Trump Threatens 100 Percent Tariff On French Wine To Protect Apple And Amazon From A 3 Percent French Tax, Resolving Long-Standing Concern That Americans Could Still Afford Champagne

The Filing

ÉVIAN-LES-BAINS, FRANCE. Arriving for a working lunch with French President Emmanuel Macron ahead of this week's Group of Seven summit, President Donald J. Trump announced that he would impose a 100 percent tariff on every bottle of wine and champagne the United States imports from France unless Paris repeals the 3 percent tax it levies on American technology companies, resolving the long-standing concern that American consumers could still afford a glass of Bordeaux while four of the most valuable corporations in the history of capitalism remained exposed to a modest foreign levy.

The dispute concerns France's digital services tax, a 3 percent charge that since 2019 has applied to the French revenues of large technology firms, among them Apple, Amazon, Alphabet, and Meta. The President's proposed remedy, a 100 percent tariff, would double the shelf price of French wine in the United States. Because a tariff is a tax collected at the American border and paid by the American importer, the cost would fall not on France, and not on the technology companies, but on the wine shops, restaurants, and consumers who purchase the wine, a feature of tariffs that has remained consistent across the President's eight years of enthusiasm for them.

"I asked him not to charge American companies, and if they do, I have no choice but to charge a 100 percent tariff on all champagnes and all wines coming out of France," the President told the New York Post, framing a tax paid by Americans as the only available means of protecting Americans. Aides described the position as firm.

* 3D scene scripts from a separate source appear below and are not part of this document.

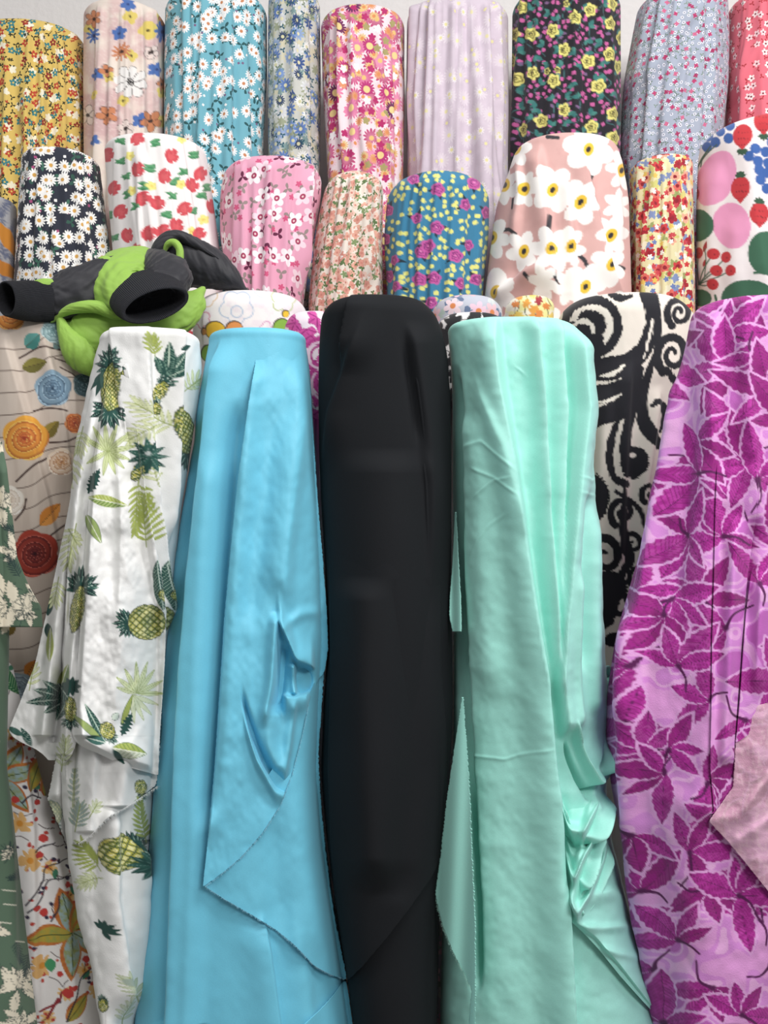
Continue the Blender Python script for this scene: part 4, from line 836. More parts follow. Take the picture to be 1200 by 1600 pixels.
# ------------------------------------------------------------------ front: pineapple print
LG, MG, DG = (166, 180, 82), (104, 140, 80), (30, 76, 68)
def p_pine(p):
    p.fill((232, 232, 230)); s = 1 / 3.636; T = lambda a, b: (a * s, 480 + b * s); U = lambda a, b: (a * s, 880 + b * s); V = lambda a, b: (a * s, 1200 + b * s)
    def fr(P, ang, ln, n=6, lw=24, c=(214, 220, 172), bend=0): p.frond(*P, ang, ln, n, lw, c, line=(150, 164, 84), w=1.9, bend=bend, back=6)
    fr(T(960, 680), 205, 70, 8, 30, bend=10); fr(T(870, 680), 150, 50, 6, 26); fr(T(620, 830), -40, 10, 1, 10)
    for a in (-150, -120, -95, -70, -40, -10, 20, 45, 70, 100, 150): p.leaf(*T(610, 820), 46 if a < 0 else 38, 3.6, a, (206, 216, 160), line=(144, 160, 80), lw=0.6, vein=(150, 170, 90), vw=0.2)
    fr(T(470, 700), 100, 40, 5, 22); fr(T(430, 850), 110, 60, 6, 26); fr(T(430, 1250), 115, 70, 7, 26, bend=-15); fr(T(400, 1280), 60, 20, 3, 18); fr(T(830, 1340), -95, 80, 8, 24, LG); fr(T(860, 1000), -100, 60, 6, 22); fr(T(780, 1000), 85, 90, 9, 22, LG, bend=8)
    fr(T(1060, 470), -60, 36, 5, 22, bend=25); fr(T(880, 270), -100, 30, 5, 20, LG)
    for a, l in ((-88, 56), (-60, 48), (-120, 40), (-30, 30)): p.leaf(*T(950, 400), l, 8, a, DG, ribs=4, ribc=(120, 160, 140), vein=(190, 210, 190), vw=0.5)
    p.leaf(*T(890, 290), 34, 7, 60, DG, ribs=4, ribc=(120, 160, 140)); p.leaf(*T(1000, 250), 26, 6, -20, DG)
    p.pineapple(*T(640, 455), 17, 36, 100); p.leaf(*T(600, 350), 46, 5, 110, DG); p.leaf(*T(600, 360), 40, 5, 130, DG); p.leaf(*T(590, 340), 34, 5, 95, (60, 104, 90)); p.ell(*T(650, 460), 12, 30, -8, (190, 186, 80)); p.pineapple(*T(645, 440), 15, 32, -95)
    p.pineapple(*T(905, 480), 9, 16, -60); p.pineapple(*T(890, 575), 6, 9, -90); p.pineapple(*T(1035, 700), 19, 36, 75); p.pineapple(*T(790, 920), 8, 19, -60)
    for k in range(11): p.leaf(*T(830, 850), 30, 4.5, k * 33, DG if k % 2 else (44, 96, 84), vein=(120, 150, 140), vw=0.2)
    p.ell(*T(825, 835), 3.4, 3.4, 0, (190, 200, 196))
    p.leaf(*T(500, 1080), 64, 9, 12, LG, vein=(232, 236, 214), vw=0.6, c2=(120, 150, 70), ribs=6, ribc=(200, 212, 140)); p.leaf(*T(490, 1180), 50, 8, 62, (150, 174, 96), line=(70, 100, 60), vein=(230, 232, 214), vw=.5)
    p.leaf(*T(500, 1060), 44, 7, -65, DG, serr=.8); p.leaf(*T(520, 1040), 30, 6, -80, DG, serr=.8)
    p.pineapple(*U(835, 335), 27, 29, 176); p.leaf(*U(900, -20), 50, 9, 90, DG, ribs=5, ribc=(150, 180, 160), vein=(190, 210, 190)); p.leaf(*U(930, 270), 76, 11, -98, DG, ribs=5, ribc=(150, 180, 160), vein=(200, 214, 200), vw=.5); p.pineapple(*U(950, 190), 9, 14, 30); p.leaf(*U(960, 420), 36, 6, -80, LG)
    for a, l in ((-172, 34), (-150, 42), (-125, 44), (-100, 50), (-80, 52), (-62, 46), (-35, 44), (-8, 42)): p.leaf(*U(780, 740), l, 3.6, a + 8, (212, 220, 170), line=(144, 160, 80), lw=.6, vein=(150, 170, 90), vw=.2)
    for a in (20, 45, 65, 85): p.leaf(*U(750, 750), 44, 3.2, a, (216, 222, 184), line=(150, 164, 90), lw=.6)
    p.leaf(*U(690, 920), 50, 4, -70, LG, line=(80, 110, 60)); p.leaf(*U(690, 980), 40, 7, -65, DG, serr=.9)
    p.pineapple(*U(440, 260), 10, 34, -80); p.leaf(*U(270, 300), 34, 6, -80, DG); p.leaf(*U(270, 340), 26, 6, 85, DG); fr(U(330, 100), 100, 40, 5, 22); p.leaf(*U(280, 560), 54, 6, -88, LG, vein=(232, 232, 210))
    p.leaf(*U(330, 750), 52, 8, -72, LG, vein=(230, 232, 214), c2=(120, 150, 84))
    for a, l in ((195, 58), (175, 68), (215, 50), (150, 46), (120, 40), (235, 30)): p.leaf(*U(390, 770), l, 8, a, DG, ribs=5, ribc=(130, 165, 148), vein=(196, 212, 198), vw=.6)
    for a in range(0, 360, 40): p.leaf(*U(405, 700), 16, 4, a, DG)
    p.pineapple(*U(400, 830), 9, 18, 90); p.leaf(*U(600, 1020), 70, 7, -118, DG, vein=(180, 204, 186), ribs=6, ribc=(110, 150, 130)); p.leaf(*U(580, 1010), 62, 5, -138, (150, 170, 90), line=(90, 120, 60)); p.pineapple(*U(610, 950), 11, 13, 60); p.leaf(*U(640, 890), 14, 5, -50, (200, 214, 200), line=DG)
    p.leaf(*U(640, 1050), 54, 12, 10, LG, vein=(236, 238, 214), vw=.8, c2=(226, 230, 206), line=(80, 110, 60), ribs=7, ribc=(110, 140, 60)); p.leaf(*U(600, 1020), 34, 7, 195, (60, 110, 100), vein=(200, 214, 200)); p.leaf(*U(640, 1060), 30, 5, 50, DG)
    fr(U(360, 1160), -85, 50, 6, 20, (206, 214, 180)); p.leaf(*U(180, 1040), 34, 6, -120, DG, ribs=4, ribc=(160, 180, 170)); p.leaf(*U(130, 980), 30, 5, -150, (60, 104, 94)); fr(U(170, 700), -80, 36, 4, 20)
    fr(V(430, 340), -70, 40, 6, 22, (150, 172, 168), bend=-10); p.pineapple(*V(290, 260), 17, 20, 90, fade=1); fr(V(420, 200), -88, 60, 6, 12, (170, 184, 186)); fr(V(520, 260), -60, 20, 3, 16, (206, 214, 180))
    p.pineapple(*V(662, 475), 30, 28, -20); 
    for k in range(12): p.leaf(*V(800, 545), 26, 4.5, k * 30, DG if k % 2 else (40, 90, 80), vein=(100, 140, 130), vw=.2)
    p.ell(*V(800, 545), 3, 3, 0, (190, 200, 196)); fr(V(560, 560), -150, 50, 8, 26, LG, bend=25); fr(V(560, 620), 160, 30, 5, 22, (206, 214, 170)); p.pineapple(*V(800, 110), 9, 11, 80); fr(V(830, 400), -110, 70, 9, 18, LG, bend=12)
    for a in (-140, -110, -80, -50, -20, 10, 60): p.leaf(*V(580, 910), 17, 3.2, a, DG)
    fr(V(740, 1310), -120, 50, 7, 22, (196, 206, 176)); p.pineapple(*V(585, 1350), 7, 10, -90); p.leaf(*V(640, 1180), 20, 6, 30, (160, 176, 160)); fr(V(700, 1440), -95, 40, 5, 20, (210, 216, 190))
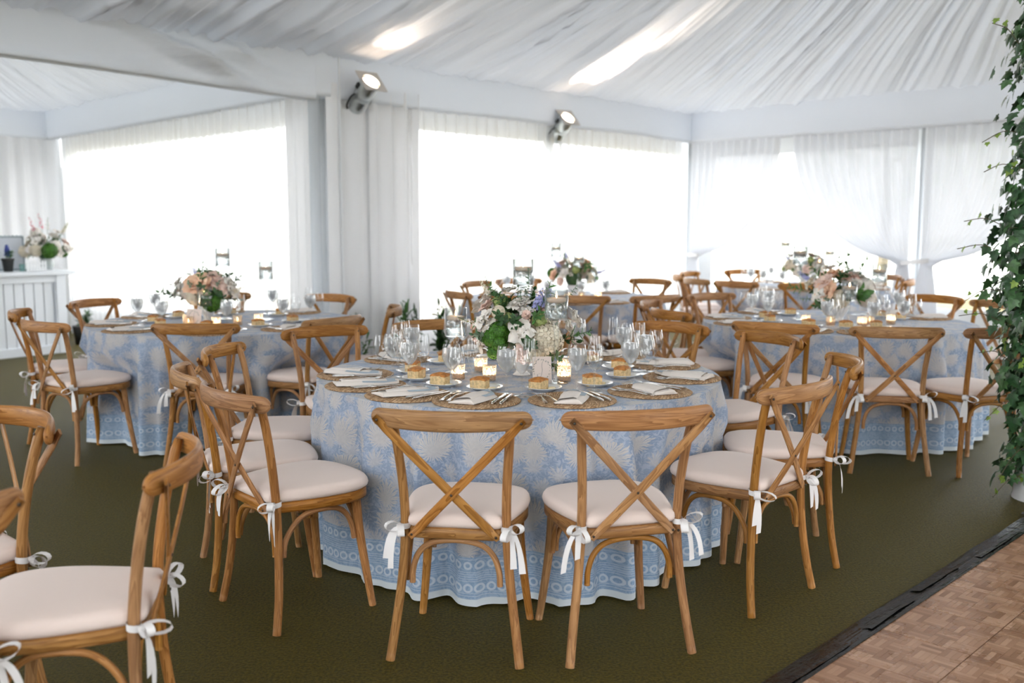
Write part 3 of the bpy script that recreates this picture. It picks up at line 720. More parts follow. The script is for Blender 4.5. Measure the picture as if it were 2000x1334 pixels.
def bow(s, v):
    """white ribbon knotted round the rear post"""
    rg = random.Random(v); mb = MB(); px, py = s * .173, .008
    ringp = [(px + .019 * cos(a), py + .019 * sin(a), .468 + .003 * sin(a)) for a in [2 * pi * k / 16 for k in range(17)]]
    mb.ribbon(ringp, .019, (0, 0, 1))
    kx, ky, kz = px + s * .014, py - .022, .468
    mb.lathe([(0.001, -.009), (.008, -.006), (.0105, 0), (.008, .006), (.001, .009)], 8, (kx, ky, kz))
    for q in (-1, 1):   # loops
        L_ = .05 + rg.uniform(0, .025); dirv = Vector((s * .75 * (1 if q > 0 else -.25), -.55, .25 * q + rg.uniform(-.2, .2))).normalized(); upv = dirv.cross(Vector((0, 0, 1))).normalized().cross(dirv)
        lp = []
        for k in range(13):
            a = 2 * pi * k / 12; rr_ = (1 - cos(a)) / 2; lp.append(Vector((kx, ky, kz)) + dirv * (L_ * rr_) + upv * (.017 * sin(a)))
        mb.ribbon(lp, .022, dirv.cross(upv))
    for q in (-1, 1):   # tails
        L_ = .09 + rg.uniform(0, .06); dx = s * (.25 + .35 * (q > 0)) * rg.uniform(.6, 1.2); dyy = -.35 * rg.uniform(.5, 1.2)
        tp = [Vector((kx, ky, kz)) + Vector((dx * L_ * t * (1.2 - .5 * t), dyy * L_ * t * (1.4 - .8 * t), -L_ * (t ** 1.3) + .012 * sin(t * pi))) for t in [k / 7 for k in range(8)]]
        side = [Vector((1, .4 * sin(k * .5 + v), .1)) for k in range(8)]; mb.ribbon(tp, [.015 + .008 * k / 7 for k in range(8)], side)
    return mb
def screw_mesh():
    mb = MB(); mb.lathe([(0.0001, .0022), (.003, .002), (.0045, .0008), (.005, -.001)], 8); return mb.mesh('screw', (SCREW,))
SCREW_M = screw_mesh()
POSTS = {s: post(s).mesh('rear_leg', (WOOD,)) for s in (-1, 1)}; FLEGS = {s: fleg(s).mesh('front_leg', (WOOD,)) for s in (-1, 1)}
RAIL = rail_mb().mesh('top_rail', (WOOD,)); BRACE = {1: brace(1, -.0048).mesh('cross_brace', (WOOD,)), -1: brace(-1, .0048).mesh('cross_brace', (WOOD,))}
ARCHES = [rear_arch.mesh('bent_stretcher', (WOOD,)), front_arch.mesh('bent_stretcher', (WOOD,))] + [side_arch(s).mesh('bent_stretcher', (WOOD,)) for s in (-1, 1)]
BOWS = [{s: bow(s, v * 2 + (s > 0)).mesh('ribbon_tie', (RIBB,)) for s in (-1, 1)} for v in range(3)]
SCREWS = [((-.236, -.103, .845), pi / 2), ((.236, -.103, .845), pi / 2), ((0, -.063, .592), pi / 2), ((-.142, -.0305, .445), pi / 2), ((.142, -.0305, .445), pi / 2), ((-.172, -.0085, .435), pi / 2), ((.172, -.0085, .435), pi / 2),
          ((-.197, -.039, .85), -pi / 2), ((.197, -.039, .85), -pi / 2)]
def make_chair(v, screws=True):
    t = thing('crossback_chair', 'x', 'chair')
    obj('seat', seat_m, None, t); obj('cushion', cush_m, None, t)
    for s in (-1, 1):
        obj('rear_leg', POSTS[s], None, t); obj('front_leg', FLEGS[s], None, t); obj('cross_brace', BRACE[s], None, t); obj('ribbon_tie', BOWS[v][s], None, t)
    obj('top_rail', RAIL, None, t)
    for a in ARCHES: obj('bent_stretcher', a, None, t)
    if screws:
        for p_, rx in SCREWS: obj('screw', SCREW_M, None, t, loc=p_, rot=(rx, 0, 0))
    return t
PROTO = [make_chair(v) for v in range(3)]; PROTO_FAR = make_chair(0, screws=False)
used = set(); chairs = []
def place_chair(x, y, yaw, label, group, far=False, v=None):
    p = PROTO_FAR if far else PROTO[v if v is not None else rng.randrange(3)]
    if p.name not in used:
        used.add(p.name); p.location = (x, y, 0); p.rotation_euler = (0, 0, radians(yaw)); p['label'] = label; p['group'] = group; c = p
    else: c = dup(p, (x, y, 0), radians(yaw), label, group)
    chairs.append((x, y, yaw)); return c

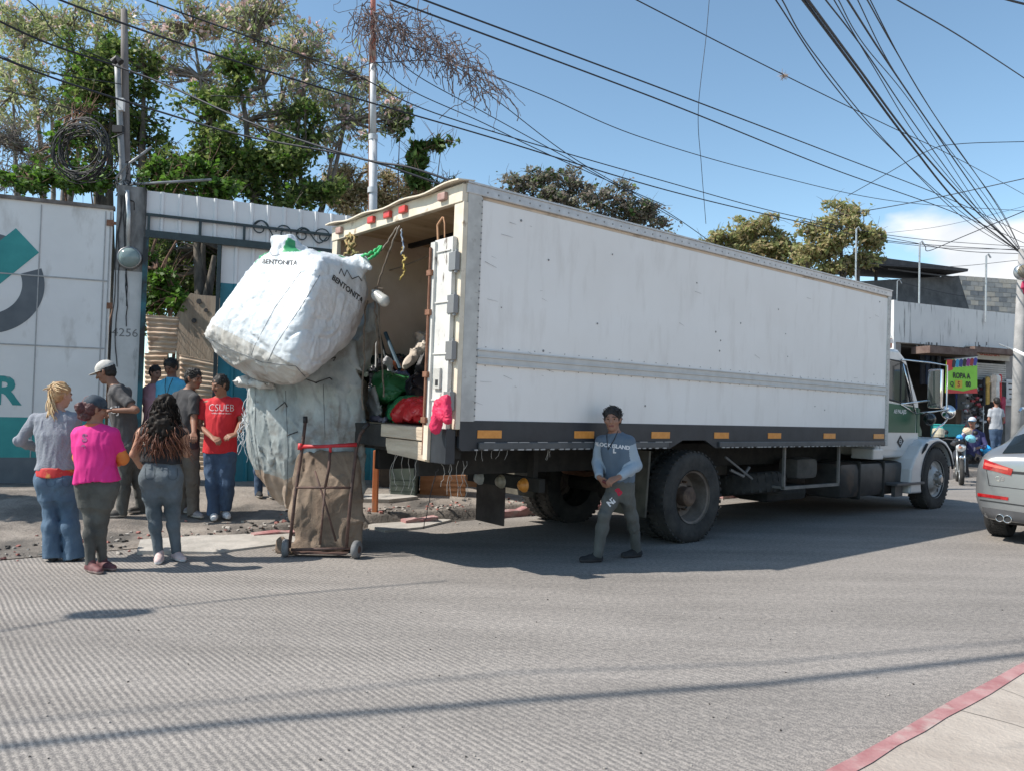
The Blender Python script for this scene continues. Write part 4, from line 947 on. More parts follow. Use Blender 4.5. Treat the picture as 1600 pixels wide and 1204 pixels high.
def bagtext(s, size, u, v, ru, rv, par, bvh, y, col, bold=.004):
    o = at(u, v, y-1.2); r_ = (at(u+ru[0], v+ru[1], y-1.2)-o).normalized(); up = (at(u+rv[0], v+rv[1], y-1.2)-o).normalized()
    V, F = textmesh(s, size, bold=bold); W = []
    for q in V:
        p = o+r_*q[0]+up*q[1]; dr = (p-CAM).normalized(); h = bvh.ray_cast(CAM-par.location, dr)
        W.append((h[0]-dr*.006) if h[0] is not None else None)
    if any(x is None for x in W): return
    mk('lettering', [tuple(x) for x in W], F, col, par)
MINK = M('marker_ink', (.02, .02, .02), (.08, .08, .08), 30, .8)
bagtext('BENTONITA', .055, 543, 452, (10, 8), (4, -10), big, bb, yb, MINK, .002)
bagtext('BENTONITA', .05, 437, 410, (10, .5), (.5, -10), big, bb, yb, MINK, .001)
def inkline(par, bvh, px, r_, mat, name='stitching', n=8, closed=False):
    g = MB(); P_ = []
    for (a, b) in zip(px[:-1], px[1:]):
        for k in range(n):
            t = k/n; u = a[0]+(b[0]-a[0])*t; v = a[1]+(b[1]-a[1])*t; d = ray(u, v).normalized(); h = bvh.ray_cast(CAM-par.location, d)
            if h[0] is not None: P_.append(h[0]-d*.001)
    if len(P_) > 2: g.tube(P_, r_, 5); return g.build(name, mat, par)
MTHR = M('stitch_thread', (.12, .13, .14), rough=.8)
inkline(big, bb, [(530, 428), (533, 420), (538, 432), (542, 422), (550, 436), (560, 432), (566, 440)], .005, MINK, 'scrawl')
inkline(big, bb, [(415, 398), (420, 392), (426, 400), (440, 398)], .003, MINK, 'scrawl')
inkline(big, bb, [(500, 430), (470, 480), (430, 540), (418, 566)], .003, MTHR, n=14)
inkline(big, bb, [(470, 425), (430, 480), (398, 540), (392, 556)], .002, MTHR, n=14)
inkline(big, bb, [(318, 525), (360, 546), (410, 566), (462, 572), (478, 590)], .004, MTHR, 'seam', n=14)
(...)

The threat is not the President's first on the subject. In 2019, during his first term, his trade office proposed tariffs of up to 100 percent on roughly 2.4 billion dollars of French wine, cheese, and handbags in response to the same 3 percent tax, a campaign that ended without the tax being repealed. France has once again declined to repeal it, with the Macron government noting that French law is written in France. The President has indicated he will continue pressing the matter at the summit, a gathering of allies the administration has spent the year tariffing, insulting, and threatening.

"The President believes very strongly that no American company should have to pay a foreign tax it can easily afford," said one official familiar with the strategy, who added that the administration was confident American wine drinkers would understand the sacrifice being asked of them. The official did not address whether the domestic wineries positioned to gain from the absence of French competition included the one in Charlottesville, Virginia, that bears the President's name.

At press time, the President had clarified that the tariff was a tax on France, a country that does not import French wine.